Unrest and protest after the senseless loss of young lives will not be short-lived | By Tom Coyner (Fall 2022)
Late in the afternoon of Wednesday, November 9, Yeong-do Jeong and the Gyeonggi-do #61 Intangible Cultural Heritage Association, consisting of about a dozen dancers and musicians, assembled in front of the Hamilton Hotel in Itaewon. Leading up to the hotel, on the subway exit walls, and seemingly on every available surface, there were post-its and other notices in various languages wishing peaceful repose for the dead and sympathy for the surviving family members whose loved ones died in a horrific crowd-crush accident on Halloween night.
Around the hotel, flowers in varying degrees of wilt and freshness laid in row after row on multiple piles. A bearded Buddhist priest determinedly banged his moktak block while standing in his socks on a cushion. However, for two hours, this shamanic organization took center stage, next to the notorious alley leading up the hill. Their purpose was to perform a regional ceremony of Gyeonggi-do known as a jari-geoji (the names vary by region), a ritual of purification and liberation of the spirits of the dead.
The intent of such ceremonies is two-fold. The rite is meant to purify the spirits and to give them release to heaven so that they do not malinger and become confused and angry on earth. The ceremony takes place at the place of death and pries the spirit away from that location so it can move on. Ceremony participants pick up rice paper sheaths from the floor or ground at the location of death to symbolically rip souls away from their attachment to earth.
The ceremony also provides relief to the deceased’s survivors, so their lives will not be troubled by their dead relatives who are conflicted between leaving their lives on earth and realizing their destiny in heaven. The process seems complicated and involves 12 stages over a two-hour period. During that time, contact is established with the spirits, and those spirits are channeled into trained volunteers.
Passers-by observed a banging of symbols and drums, dancing, women dressed in traditional funeral attire going into trances, moaning and wailing as they channeled various spirits. They repeated exclamations from, or on behalf of, the dead such as “What happened?” and “Let me live!” Some of the women channelers were shaken by physical and psychological trauma they experienced, and needed assistance to recover.
This spiritual tumult of the ceremony is a microcosmic version of what is playing out in South Korea as a major national tragedy. I was brought back to the days following the Sewol Ferry sinking of April 2014, in which 250 high school students and their 11 teachers from the city of Ansan, traveling together on a class trip, died after their ferry capsized in heavy seas. It was found that the victims’ deaths were due to poor emergency procedures and cost-cutting measures that made the ferries less safe.
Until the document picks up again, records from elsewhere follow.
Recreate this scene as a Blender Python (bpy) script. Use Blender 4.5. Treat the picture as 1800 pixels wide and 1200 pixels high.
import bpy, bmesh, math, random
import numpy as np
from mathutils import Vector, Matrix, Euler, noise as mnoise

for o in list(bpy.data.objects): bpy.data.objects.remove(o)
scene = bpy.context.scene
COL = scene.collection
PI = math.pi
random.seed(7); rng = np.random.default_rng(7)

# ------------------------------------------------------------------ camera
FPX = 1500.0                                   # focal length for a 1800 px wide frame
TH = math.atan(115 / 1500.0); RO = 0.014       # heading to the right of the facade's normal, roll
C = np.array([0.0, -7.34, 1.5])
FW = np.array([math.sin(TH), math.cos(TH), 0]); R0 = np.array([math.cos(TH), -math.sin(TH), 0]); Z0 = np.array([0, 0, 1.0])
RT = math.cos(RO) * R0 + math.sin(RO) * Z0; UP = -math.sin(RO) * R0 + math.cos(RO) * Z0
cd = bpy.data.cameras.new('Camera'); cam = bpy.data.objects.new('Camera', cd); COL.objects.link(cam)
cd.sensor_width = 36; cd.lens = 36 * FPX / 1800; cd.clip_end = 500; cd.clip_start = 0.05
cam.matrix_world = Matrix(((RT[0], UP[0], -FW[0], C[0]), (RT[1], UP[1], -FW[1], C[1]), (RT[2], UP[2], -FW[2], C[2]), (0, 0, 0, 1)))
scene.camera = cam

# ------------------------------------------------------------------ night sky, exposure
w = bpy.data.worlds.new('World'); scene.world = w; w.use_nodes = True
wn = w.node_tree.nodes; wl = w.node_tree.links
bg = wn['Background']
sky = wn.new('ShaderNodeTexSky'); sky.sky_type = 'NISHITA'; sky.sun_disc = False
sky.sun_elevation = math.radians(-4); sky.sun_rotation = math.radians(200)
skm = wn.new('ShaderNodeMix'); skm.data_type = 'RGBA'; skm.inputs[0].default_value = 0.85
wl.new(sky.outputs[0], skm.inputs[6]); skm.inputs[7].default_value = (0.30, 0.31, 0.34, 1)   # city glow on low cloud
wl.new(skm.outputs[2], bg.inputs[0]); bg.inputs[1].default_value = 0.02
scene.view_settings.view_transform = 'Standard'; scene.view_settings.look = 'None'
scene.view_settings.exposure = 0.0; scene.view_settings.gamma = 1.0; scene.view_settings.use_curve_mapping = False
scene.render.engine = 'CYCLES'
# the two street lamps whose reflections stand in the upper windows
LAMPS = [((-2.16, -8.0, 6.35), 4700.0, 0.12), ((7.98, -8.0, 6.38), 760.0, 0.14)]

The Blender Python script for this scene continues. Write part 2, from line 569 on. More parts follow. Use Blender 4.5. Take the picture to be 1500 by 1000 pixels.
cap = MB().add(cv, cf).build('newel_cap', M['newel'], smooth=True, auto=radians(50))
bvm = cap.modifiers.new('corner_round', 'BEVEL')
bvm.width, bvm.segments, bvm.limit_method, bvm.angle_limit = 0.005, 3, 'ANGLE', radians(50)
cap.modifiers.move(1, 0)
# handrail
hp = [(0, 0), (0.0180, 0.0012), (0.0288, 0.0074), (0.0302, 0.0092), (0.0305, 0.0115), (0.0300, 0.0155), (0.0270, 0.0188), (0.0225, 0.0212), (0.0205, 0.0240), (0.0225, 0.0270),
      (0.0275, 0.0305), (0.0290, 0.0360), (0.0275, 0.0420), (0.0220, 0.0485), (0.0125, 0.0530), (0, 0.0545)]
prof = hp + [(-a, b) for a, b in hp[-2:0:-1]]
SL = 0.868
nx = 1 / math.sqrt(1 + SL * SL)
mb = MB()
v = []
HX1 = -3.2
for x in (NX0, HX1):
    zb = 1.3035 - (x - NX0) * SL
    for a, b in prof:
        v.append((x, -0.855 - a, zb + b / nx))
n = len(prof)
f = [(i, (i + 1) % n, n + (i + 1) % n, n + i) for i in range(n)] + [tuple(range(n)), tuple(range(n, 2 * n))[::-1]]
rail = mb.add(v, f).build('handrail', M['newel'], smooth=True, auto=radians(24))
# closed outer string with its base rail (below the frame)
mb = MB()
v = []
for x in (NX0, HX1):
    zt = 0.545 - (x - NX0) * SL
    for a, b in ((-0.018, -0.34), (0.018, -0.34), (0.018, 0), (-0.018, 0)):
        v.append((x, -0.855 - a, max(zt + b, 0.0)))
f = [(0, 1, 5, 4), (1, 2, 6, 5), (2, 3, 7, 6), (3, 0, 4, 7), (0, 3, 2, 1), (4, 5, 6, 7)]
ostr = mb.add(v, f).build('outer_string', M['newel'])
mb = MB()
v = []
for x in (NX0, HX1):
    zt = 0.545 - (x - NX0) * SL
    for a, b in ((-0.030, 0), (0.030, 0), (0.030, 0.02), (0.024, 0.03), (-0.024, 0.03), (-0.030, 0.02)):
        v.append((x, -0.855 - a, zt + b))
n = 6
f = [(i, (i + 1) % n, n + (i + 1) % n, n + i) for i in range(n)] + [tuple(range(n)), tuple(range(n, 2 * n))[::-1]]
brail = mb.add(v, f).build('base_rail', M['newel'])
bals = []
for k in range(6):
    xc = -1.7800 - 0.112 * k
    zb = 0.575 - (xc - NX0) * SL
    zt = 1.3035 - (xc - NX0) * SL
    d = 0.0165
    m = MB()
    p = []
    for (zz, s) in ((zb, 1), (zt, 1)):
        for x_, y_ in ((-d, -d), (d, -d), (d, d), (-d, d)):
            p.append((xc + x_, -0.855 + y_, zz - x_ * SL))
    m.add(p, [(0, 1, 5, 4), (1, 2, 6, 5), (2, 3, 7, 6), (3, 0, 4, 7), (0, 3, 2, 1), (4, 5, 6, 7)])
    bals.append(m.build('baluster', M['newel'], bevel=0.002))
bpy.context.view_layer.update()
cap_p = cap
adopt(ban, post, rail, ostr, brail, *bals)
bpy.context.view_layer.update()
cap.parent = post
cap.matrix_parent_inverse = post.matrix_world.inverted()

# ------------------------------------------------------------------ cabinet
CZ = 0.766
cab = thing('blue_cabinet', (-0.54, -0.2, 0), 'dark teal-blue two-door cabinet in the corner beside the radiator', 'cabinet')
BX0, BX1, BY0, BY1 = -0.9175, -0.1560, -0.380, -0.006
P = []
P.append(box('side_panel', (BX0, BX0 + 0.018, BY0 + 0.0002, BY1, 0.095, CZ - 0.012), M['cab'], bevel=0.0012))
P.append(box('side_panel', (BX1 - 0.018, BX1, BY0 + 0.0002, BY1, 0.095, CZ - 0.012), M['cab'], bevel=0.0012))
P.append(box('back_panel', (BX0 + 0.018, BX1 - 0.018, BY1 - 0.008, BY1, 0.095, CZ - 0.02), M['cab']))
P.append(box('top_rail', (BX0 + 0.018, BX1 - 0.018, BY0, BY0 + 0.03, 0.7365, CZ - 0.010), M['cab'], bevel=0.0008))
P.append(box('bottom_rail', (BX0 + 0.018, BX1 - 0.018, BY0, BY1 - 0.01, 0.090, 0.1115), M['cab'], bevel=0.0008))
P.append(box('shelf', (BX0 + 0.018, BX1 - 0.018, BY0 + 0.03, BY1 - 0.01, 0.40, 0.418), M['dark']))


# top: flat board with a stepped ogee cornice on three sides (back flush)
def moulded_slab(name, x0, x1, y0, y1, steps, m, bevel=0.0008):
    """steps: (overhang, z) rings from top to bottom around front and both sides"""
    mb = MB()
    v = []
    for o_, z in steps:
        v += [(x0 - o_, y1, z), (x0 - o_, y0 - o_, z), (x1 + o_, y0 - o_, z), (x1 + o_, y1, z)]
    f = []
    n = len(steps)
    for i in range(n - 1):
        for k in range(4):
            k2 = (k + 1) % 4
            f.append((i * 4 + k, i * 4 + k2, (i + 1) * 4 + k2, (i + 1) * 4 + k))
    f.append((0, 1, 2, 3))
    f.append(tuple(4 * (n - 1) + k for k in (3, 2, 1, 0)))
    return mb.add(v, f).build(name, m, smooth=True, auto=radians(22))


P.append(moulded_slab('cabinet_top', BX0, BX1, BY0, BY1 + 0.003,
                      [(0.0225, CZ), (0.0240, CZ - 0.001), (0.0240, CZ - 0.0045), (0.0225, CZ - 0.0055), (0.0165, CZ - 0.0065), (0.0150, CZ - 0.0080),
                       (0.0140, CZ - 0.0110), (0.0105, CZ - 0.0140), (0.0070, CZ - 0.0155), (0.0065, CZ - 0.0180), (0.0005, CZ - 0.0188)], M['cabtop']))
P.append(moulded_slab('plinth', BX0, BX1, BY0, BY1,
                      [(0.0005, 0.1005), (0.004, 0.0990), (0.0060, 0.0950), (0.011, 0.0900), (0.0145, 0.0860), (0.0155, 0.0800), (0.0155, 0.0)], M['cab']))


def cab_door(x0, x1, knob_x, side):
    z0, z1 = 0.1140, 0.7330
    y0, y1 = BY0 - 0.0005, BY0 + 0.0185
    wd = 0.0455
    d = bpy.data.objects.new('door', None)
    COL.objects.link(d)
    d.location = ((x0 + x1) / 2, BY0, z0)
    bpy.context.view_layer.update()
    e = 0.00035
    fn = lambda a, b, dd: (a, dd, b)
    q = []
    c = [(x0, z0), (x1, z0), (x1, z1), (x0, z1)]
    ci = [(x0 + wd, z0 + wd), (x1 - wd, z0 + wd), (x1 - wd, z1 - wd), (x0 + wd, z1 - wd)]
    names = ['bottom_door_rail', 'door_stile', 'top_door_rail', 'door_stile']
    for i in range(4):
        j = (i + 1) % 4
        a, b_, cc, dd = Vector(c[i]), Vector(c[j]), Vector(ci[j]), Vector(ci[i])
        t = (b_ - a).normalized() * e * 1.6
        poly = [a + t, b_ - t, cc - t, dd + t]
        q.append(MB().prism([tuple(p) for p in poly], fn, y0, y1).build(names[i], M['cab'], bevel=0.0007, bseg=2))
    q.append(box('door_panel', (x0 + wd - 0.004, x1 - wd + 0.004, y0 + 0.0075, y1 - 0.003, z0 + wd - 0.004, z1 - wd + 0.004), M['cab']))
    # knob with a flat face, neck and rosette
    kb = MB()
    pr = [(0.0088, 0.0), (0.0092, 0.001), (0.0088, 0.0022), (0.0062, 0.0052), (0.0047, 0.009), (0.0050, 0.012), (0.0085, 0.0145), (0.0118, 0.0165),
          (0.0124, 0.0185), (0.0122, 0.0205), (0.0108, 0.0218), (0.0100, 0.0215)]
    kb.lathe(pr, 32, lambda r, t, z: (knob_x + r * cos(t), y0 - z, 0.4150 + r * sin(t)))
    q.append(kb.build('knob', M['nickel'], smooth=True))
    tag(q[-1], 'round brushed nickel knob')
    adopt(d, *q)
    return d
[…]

After that tragedy, there was a long period of blaming the government for its part in creating the conditions in which such a momentous loss of life could happen during a routine ferry crossing, multiple investigations into government corruption and mismanagement, and an extended period of mourning that continues to the present. In Ansan, the 4.16 Memorial Classroom is a museum that recreates the students’ now-empty classrooms, and provides interpretive information about the disaster.
As a Western casual observer, I could not help wondering whether the new South Korean president Suk Yeol Yoon is also wishing that his political detractors could be released and sent packing. While Yoon’s supporters are eager to find cause, blame others and thereby put this episode behind them, families of the 153 young adults killed, the dozens of others injured in the incident, and many other angry people in Seoul are using public displays of sorrow as new fuel to feed their flames of protests, which began in earnest a week before Halloween and have grown in intensity given the deaths and the coverups of official neglect that followed. Korea’s recovery period will not be two hours or two weeks, but probably much longer, before the grief and anger emerging from this senseless disaster abated.